GIVEN INSTRUCTION: Take the material and output all of it exactly.

DATA FOR THE TASK:
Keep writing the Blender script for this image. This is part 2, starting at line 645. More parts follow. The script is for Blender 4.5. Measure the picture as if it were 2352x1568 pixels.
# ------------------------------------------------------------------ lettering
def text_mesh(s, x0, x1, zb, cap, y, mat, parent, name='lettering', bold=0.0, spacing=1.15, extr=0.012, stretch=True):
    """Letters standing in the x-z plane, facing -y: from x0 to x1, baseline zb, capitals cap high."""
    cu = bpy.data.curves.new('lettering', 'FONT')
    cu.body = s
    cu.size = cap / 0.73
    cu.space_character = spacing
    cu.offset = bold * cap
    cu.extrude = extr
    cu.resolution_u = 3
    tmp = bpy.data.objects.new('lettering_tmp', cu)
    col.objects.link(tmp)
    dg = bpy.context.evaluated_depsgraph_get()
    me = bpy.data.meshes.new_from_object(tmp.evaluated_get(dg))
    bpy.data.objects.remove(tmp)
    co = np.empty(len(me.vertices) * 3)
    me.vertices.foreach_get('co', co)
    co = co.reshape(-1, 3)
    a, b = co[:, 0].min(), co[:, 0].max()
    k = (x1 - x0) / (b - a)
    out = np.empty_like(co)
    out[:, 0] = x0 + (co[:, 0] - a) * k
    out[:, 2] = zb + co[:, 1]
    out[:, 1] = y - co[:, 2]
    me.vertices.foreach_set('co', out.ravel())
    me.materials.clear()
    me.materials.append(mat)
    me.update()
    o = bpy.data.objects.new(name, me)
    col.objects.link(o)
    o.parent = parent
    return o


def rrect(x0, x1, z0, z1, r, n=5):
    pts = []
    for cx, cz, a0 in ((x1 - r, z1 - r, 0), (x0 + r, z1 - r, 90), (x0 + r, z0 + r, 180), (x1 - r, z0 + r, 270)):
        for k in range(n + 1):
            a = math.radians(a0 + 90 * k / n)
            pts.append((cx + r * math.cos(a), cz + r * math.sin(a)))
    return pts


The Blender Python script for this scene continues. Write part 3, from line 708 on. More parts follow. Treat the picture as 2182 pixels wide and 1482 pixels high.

THE OUTPUT:
Keep writing the Blender script for this image. This is part 2, starting at line 645. More parts follow. The script is for Blender 4.5. Measure the picture as if it were 2352x1568 pixels.
# ------------------------------------------------------------------ lettering
def text_mesh(s, x0, x1, zb, cap, y, mat, parent, name='lettering', bold=0.0, spacing=1.15, extr=0.012, stretch=True):
    """Letters standing in the x-z plane, facing -y: from x0 to x1, baseline zb, capitals cap high."""
    cu = bpy.data.curves.new('lettering', 'FONT')
    cu.body = s
    cu.size = cap / 0.73
    cu.space_character = spacing
    cu.offset = bold * cap
    cu.extrude = extr
    cu.resolution_u = 3
    tmp = bpy.data.objects.new('lettering_tmp', cu)
    col.objects.link(tmp)
    dg = bpy.context.evaluated_depsgraph_get()
    me = bpy.data.meshes.new_from_object(tmp.evaluated_get(dg))
    bpy.data.objects.remove(tmp)
    co = np.empty(len(me.vertices) * 3)
    me.vertices.foreach_get('co', co)
    co = co.reshape(-1, 3)
    a, b = co[:, 0].min(), co[:, 0].max()
    k = (x1 - x0) / (b - a)
    out = np.empty_like(co)
    out[:, 0] = x0 + (co[:, 0] - a) * k
    out[:, 2] = zb + co[:, 1]
    out[:, 1] = y - co[:, 2]
    me.vertices.foreach_set('co', out.ravel())
    me.materials.clear()
    me.materials.append(mat)
    me.update()
    o = bpy.data.objects.new(name, me)
    col.objects.link(o)
    o.parent = parent
    return o


def rrect(x0, x1, z0, z1, r, n=5):
    pts = []
    for cx, cz, a0 in ((x1 - r, z1 - r, 0), (x0 + r, z1 - r, 90), (x0 + r, z0 + r, 180), (x1 - r, z0 + r, 270)):
        for k in range(n + 1):
            a = math.radians(a0 + 90 * k / n)
            pts.append((cx + r * math.cos(a), cz + r * math.sin(a)))
    return pts


The Blender Python script for this scene continues. Write part 3, from line 708 on. More parts follow. Treat the picture as 2182 pixels wide and 1482 pixels high.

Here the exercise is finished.